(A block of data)
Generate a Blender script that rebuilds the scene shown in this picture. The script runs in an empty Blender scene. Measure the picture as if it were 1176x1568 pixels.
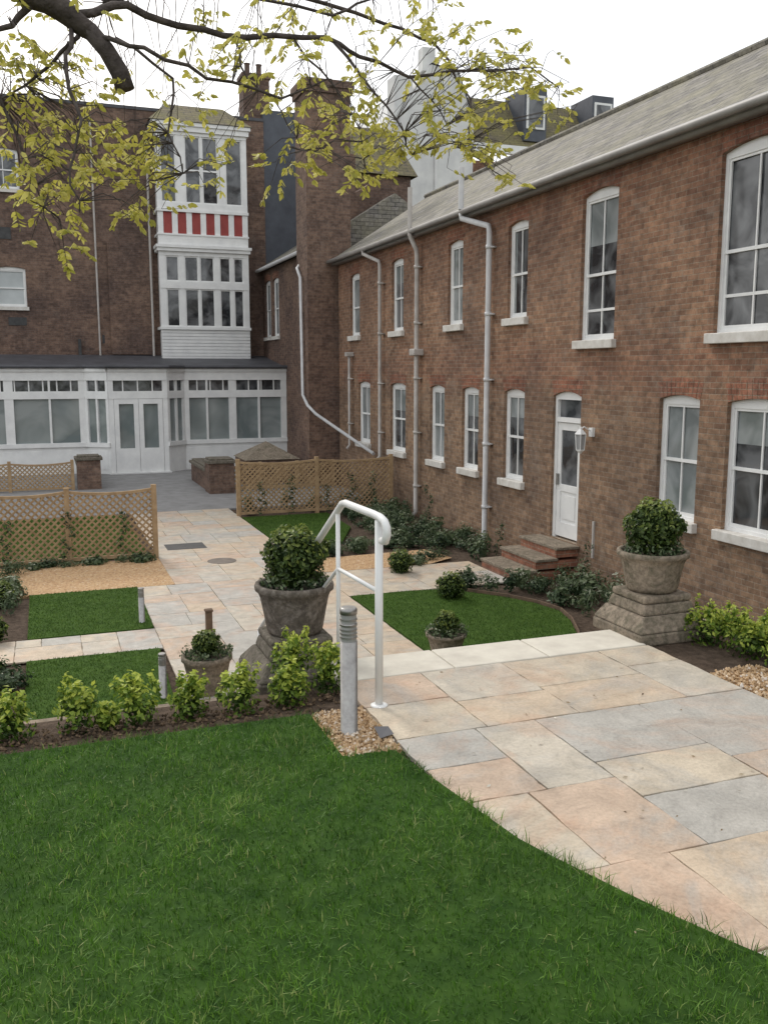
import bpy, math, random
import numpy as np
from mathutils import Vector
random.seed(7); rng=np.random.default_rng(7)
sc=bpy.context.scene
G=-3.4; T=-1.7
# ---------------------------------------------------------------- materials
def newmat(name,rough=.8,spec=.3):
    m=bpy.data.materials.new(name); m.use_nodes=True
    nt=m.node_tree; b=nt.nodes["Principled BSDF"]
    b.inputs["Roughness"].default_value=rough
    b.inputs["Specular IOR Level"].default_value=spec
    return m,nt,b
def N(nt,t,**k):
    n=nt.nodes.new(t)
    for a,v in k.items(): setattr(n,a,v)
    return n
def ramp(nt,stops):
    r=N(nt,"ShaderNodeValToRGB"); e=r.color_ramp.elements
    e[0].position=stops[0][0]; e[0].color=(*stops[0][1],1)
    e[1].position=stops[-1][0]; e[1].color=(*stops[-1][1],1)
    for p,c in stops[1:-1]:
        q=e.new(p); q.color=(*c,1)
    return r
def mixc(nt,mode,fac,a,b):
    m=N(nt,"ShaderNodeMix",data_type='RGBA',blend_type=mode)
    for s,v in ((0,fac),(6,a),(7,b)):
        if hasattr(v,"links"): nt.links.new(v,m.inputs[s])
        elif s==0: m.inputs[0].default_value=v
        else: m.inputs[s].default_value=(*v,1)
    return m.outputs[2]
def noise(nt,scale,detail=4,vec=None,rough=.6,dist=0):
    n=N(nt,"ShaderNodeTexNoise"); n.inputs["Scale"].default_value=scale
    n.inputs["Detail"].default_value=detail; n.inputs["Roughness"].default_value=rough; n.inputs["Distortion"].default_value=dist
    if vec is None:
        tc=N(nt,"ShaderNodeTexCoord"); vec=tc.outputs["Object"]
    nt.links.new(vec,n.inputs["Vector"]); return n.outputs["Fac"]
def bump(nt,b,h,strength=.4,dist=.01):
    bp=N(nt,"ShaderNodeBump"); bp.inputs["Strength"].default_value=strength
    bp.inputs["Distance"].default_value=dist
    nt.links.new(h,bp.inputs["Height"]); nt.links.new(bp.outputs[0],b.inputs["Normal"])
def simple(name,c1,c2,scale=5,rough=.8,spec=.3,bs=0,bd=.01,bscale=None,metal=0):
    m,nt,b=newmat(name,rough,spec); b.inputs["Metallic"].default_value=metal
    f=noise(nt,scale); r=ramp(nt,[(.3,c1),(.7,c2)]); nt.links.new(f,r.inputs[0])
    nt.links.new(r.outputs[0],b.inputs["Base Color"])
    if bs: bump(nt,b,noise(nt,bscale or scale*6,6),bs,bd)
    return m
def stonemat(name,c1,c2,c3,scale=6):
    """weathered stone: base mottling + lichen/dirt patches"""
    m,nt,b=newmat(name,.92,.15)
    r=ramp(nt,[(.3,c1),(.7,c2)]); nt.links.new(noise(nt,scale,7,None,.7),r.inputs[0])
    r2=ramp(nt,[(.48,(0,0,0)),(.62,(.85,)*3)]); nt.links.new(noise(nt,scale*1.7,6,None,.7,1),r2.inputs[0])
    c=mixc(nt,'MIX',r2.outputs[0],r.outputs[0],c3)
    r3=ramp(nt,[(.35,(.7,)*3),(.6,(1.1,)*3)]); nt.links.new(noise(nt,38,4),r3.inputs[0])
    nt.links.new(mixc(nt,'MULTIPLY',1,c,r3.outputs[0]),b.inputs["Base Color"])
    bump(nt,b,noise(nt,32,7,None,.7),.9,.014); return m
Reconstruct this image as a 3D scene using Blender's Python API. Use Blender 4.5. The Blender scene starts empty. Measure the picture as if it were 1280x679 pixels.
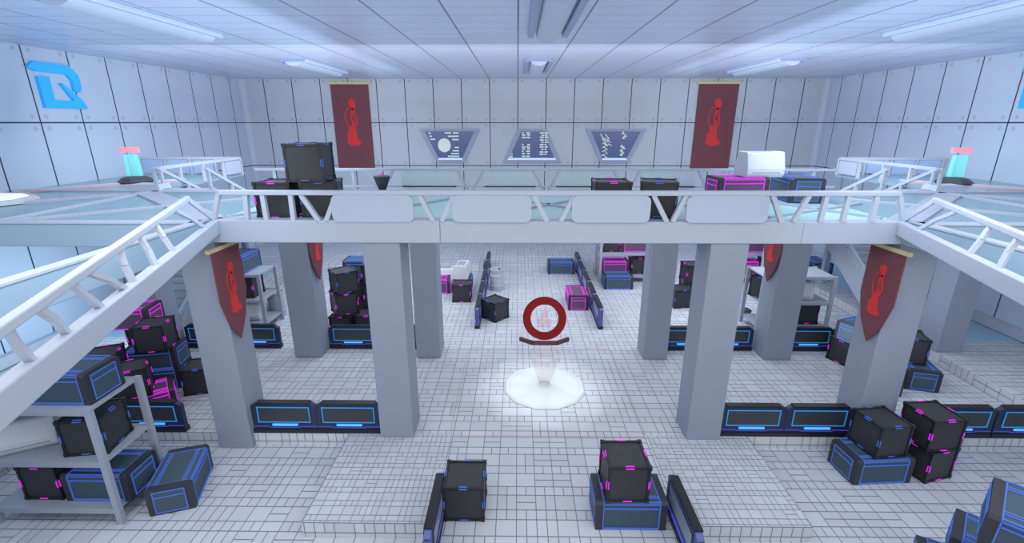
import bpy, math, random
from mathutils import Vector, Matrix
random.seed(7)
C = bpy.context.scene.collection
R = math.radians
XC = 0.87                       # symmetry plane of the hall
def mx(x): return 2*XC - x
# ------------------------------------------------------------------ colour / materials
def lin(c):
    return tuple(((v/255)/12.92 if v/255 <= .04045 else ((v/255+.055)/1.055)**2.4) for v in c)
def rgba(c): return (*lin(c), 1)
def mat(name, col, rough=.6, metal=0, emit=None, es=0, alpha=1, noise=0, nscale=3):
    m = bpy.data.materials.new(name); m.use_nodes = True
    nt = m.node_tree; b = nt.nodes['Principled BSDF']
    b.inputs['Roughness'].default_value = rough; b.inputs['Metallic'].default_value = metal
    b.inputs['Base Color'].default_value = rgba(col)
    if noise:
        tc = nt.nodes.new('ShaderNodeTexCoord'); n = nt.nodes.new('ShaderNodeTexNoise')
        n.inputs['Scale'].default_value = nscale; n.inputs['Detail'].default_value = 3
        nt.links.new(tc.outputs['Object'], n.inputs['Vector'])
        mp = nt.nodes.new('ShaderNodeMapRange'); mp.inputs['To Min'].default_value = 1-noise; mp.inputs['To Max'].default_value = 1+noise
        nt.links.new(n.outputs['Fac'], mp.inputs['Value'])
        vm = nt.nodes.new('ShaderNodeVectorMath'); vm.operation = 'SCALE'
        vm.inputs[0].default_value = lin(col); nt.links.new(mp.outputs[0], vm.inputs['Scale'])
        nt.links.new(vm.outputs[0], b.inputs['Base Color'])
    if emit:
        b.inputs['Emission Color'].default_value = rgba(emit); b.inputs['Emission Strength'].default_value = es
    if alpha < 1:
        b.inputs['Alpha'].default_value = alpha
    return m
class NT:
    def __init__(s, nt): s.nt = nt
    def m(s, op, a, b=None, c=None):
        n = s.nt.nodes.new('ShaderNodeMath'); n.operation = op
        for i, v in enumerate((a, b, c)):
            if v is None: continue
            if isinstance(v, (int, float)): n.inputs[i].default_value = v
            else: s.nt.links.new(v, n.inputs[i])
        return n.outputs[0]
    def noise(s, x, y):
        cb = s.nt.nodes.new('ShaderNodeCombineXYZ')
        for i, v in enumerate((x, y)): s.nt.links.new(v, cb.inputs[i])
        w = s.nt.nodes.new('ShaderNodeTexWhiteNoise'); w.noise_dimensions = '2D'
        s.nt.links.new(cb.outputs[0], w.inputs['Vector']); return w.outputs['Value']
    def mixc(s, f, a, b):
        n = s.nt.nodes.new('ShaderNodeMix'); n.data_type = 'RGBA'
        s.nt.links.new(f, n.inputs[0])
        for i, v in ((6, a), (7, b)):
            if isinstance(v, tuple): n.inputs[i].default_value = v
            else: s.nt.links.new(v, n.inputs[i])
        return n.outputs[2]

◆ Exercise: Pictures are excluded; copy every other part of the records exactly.

◆ Task answer:
Generate a Blender script that rebuilds the scene shown in this picture. The script runs in an empty Blender scene. Measure the picture as if it were 1176x1568 pixels.
import bpy, math, random
import numpy as np
from mathutils import Vector
random.seed(7); rng=np.random.default_rng(7)
sc=bpy.context.scene
G=-3.4; T=-1.7
# ---------------------------------------------------------------- materials
def newmat(name,rough=.8,spec=.3):
    m=bpy.data.materials.new(name); m.use_nodes=True
    nt=m.node_tree; b=nt.nodes["Principled BSDF"]
    b.inputs["Roughness"].default_value=rough
    b.inputs["Specular IOR Level"].default_value=spec
    return m,nt,b
def N(nt,t,**k):
    n=nt.nodes.new(t)
    for a,v in k.items(): setattr(n,a,v)
    return n
def ramp(nt,stops):
    r=N(nt,"ShaderNodeValToRGB"); e=r.color_ramp.elements
    e[0].position=stops[0][0]; e[0].color=(*stops[0][1],1)
    e[1].position=stops[-1][0]; e[1].color=(*stops[-1][1],1)
    for p,c in stops[1:-1]:
        q=e.new(p); q.color=(*c,1)
    return r
def mixc(nt,mode,fac,a,b):
    m=N(nt,"ShaderNodeMix",data_type='RGBA',blend_type=mode)
    for s,v in ((0,fac),(6,a),(7,b)):
        if hasattr(v,"links"): nt.links.new(v,m.inputs[s])
        elif s==0: m.inputs[0].default_value=v
        else: m.inputs[s].default_value=(*v,1)
    return m.outputs[2]
def noise(nt,scale,detail=4,vec=None,rough=.6,dist=0):
    n=N(nt,"ShaderNodeTexNoise"); n.inputs["Scale"].default_value=scale
    n.inputs["Detail"].default_value=detail; n.inputs["Roughness"].default_value=rough; n.inputs["Distortion"].default_value=dist
    if vec is None:
        tc=N(nt,"ShaderNodeTexCoord"); vec=tc.outputs["Object"]
    nt.links.new(vec,n.inputs["Vector"]); return n.outputs["Fac"]
def bump(nt,b,h,strength=.4,dist=.01):
    bp=N(nt,"ShaderNodeBump"); bp.inputs["Strength"].default_value=strength
    bp.inputs["Distance"].default_value=dist
    nt.links.new(h,bp.inputs["Height"]); nt.links.new(bp.outputs[0],b.inputs["Normal"])
def simple(name,c1,c2,scale=5,rough=.8,spec=.3,bs=0,bd=.01,bscale=None,metal=0):
    m,nt,b=newmat(name,rough,spec); b.inputs["Metallic"].default_value=metal
    f=noise(nt,scale); r=ramp(nt,[(.3,c1),(.7,c2)]); nt.links.new(f,r.inputs[0])
    nt.links.new(r.outputs[0],b.inputs["Base Color"])
    if bs: bump(nt,b,noise(nt,bscale or scale*6,6),bs,bd)
    return m
def stonemat(name,c1,c2,c3,scale=6):
    """weathered stone: base mottling + lichen/dirt patches"""
    m,nt,b=newmat(name,.92,.15)
    r=ramp(nt,[(.3,c1),(.7,c2)]); nt.links.new(noise(nt,scale,7,None,.7),r.inputs[0])
    r2=ramp(nt,[(.48,(0,0,0)),(.62,(.85,)*3)]); nt.links.new(noise(nt,scale*1.7,6,None,.7,1),r2.inputs[0])
    c=mixc(nt,'MIX',r2.outputs[0],r.outputs[0],c3)
    r3=ramp(nt,[(.35,(.7,)*3),(.6,(1.1,)*3)]); nt.links.new(noise(nt,38,4),r3.inputs[0])
    nt.links.new(mixc(nt,'MULTIPLY',1,c,r3.outputs[0]),b.inputs["Base Color"])
    bump(nt,b,noise(nt,32,7,None,.7),.9,.014); return m
Reconstruct this image as a 3D scene using Blender's Python API. Use Blender 4.5. The Blender scene starts empty. Measure the picture as if it were 1280x679 pixels.
import bpy, math, random
from mathutils import Vector, Matrix
random.seed(7)
C = bpy.context.scene.collection
R = math.radians
XC = 0.87                       # symmetry plane of the hall
def mx(x): return 2*XC - x
# ------------------------------------------------------------------ colour / materials
def lin(c):
    return tuple(((v/255)/12.92 if v/255 <= .04045 else ((v/255+.055)/1.055)**2.4) for v in c)
def rgba(c): return (*lin(c), 1)
def mat(name, col, rough=.6, metal=0, emit=None, es=0, alpha=1, noise=0, nscale=3):
    m = bpy.data.materials.new(name); m.use_nodes = True
    nt = m.node_tree; b = nt.nodes['Principled BSDF']
    b.inputs['Roughness'].default_value = rough; b.inputs['Metallic'].default_value = metal
    b.inputs['Base Color'].default_value = rgba(col)
    if noise:
        tc = nt.nodes.new('ShaderNodeTexCoord'); n = nt.nodes.new('ShaderNodeTexNoise')
        n.inputs['Scale'].default_value = nscale; n.inputs['Detail'].default_value = 3
        nt.links.new(tc.outputs['Object'], n.inputs['Vector'])
        mp = nt.nodes.new('ShaderNodeMapRange'); mp.inputs['To Min'].default_value = 1-noise; mp.inputs['To Max'].default_value = 1+noise
        nt.links.new(n.outputs['Fac'], mp.inputs['Value'])
        vm = nt.nodes.new('ShaderNodeVectorMath'); vm.operation = 'SCALE'
        vm.inputs[0].default_value = lin(col); nt.links.new(mp.outputs[0], vm.inputs['Scale'])
        nt.links.new(vm.outputs[0], b.inputs['Base Color'])
    if emit:
        b.inputs['Emission Color'].default_value = rgba(emit); b.inputs['Emission Strength'].default_value = es
    if alpha < 1:
        b.inputs['Alpha'].default_value = alpha
    return m
class NT:
    def __init__(s, nt): s.nt = nt
    def m(s, op, a, b=None, c=None):
        n = s.nt.nodes.new('ShaderNodeMath'); n.operation = op
        for i, v in enumerate((a, b, c)):
            if v is None: continue
            if isinstance(v, (int, float)): n.inputs[i].default_value = v
            else: s.nt.links.new(v, n.inputs[i])
        return n.outputs[0]
    def noise(s, x, y):
        cb = s.nt.nodes.new('ShaderNodeCombineXYZ')
        for i, v in enumerate((x, y)): s.nt.links.new(v, cb.inputs[i])
        w = s.nt.nodes.new('ShaderNodeTexWhiteNoise'); w.noise_dimensions = '2D'
        s.nt.links.new(cb.outputs[0], w.inputs['Vector']); return w.outputs['Value']
    def mixc(s, f, a, b):
        n = s.nt.nodes.new('ShaderNodeMix'); n.data_type = 'RGBA'
        s.nt.links.new(f, n.inputs[0])
        for i, v in ((6, a), (7, b)):
            if isinstance(v, tuple): n.inputs[i].default_value = v
            else: s.nt.links.new(v, n.inputs[i])
        return n.outputs[2]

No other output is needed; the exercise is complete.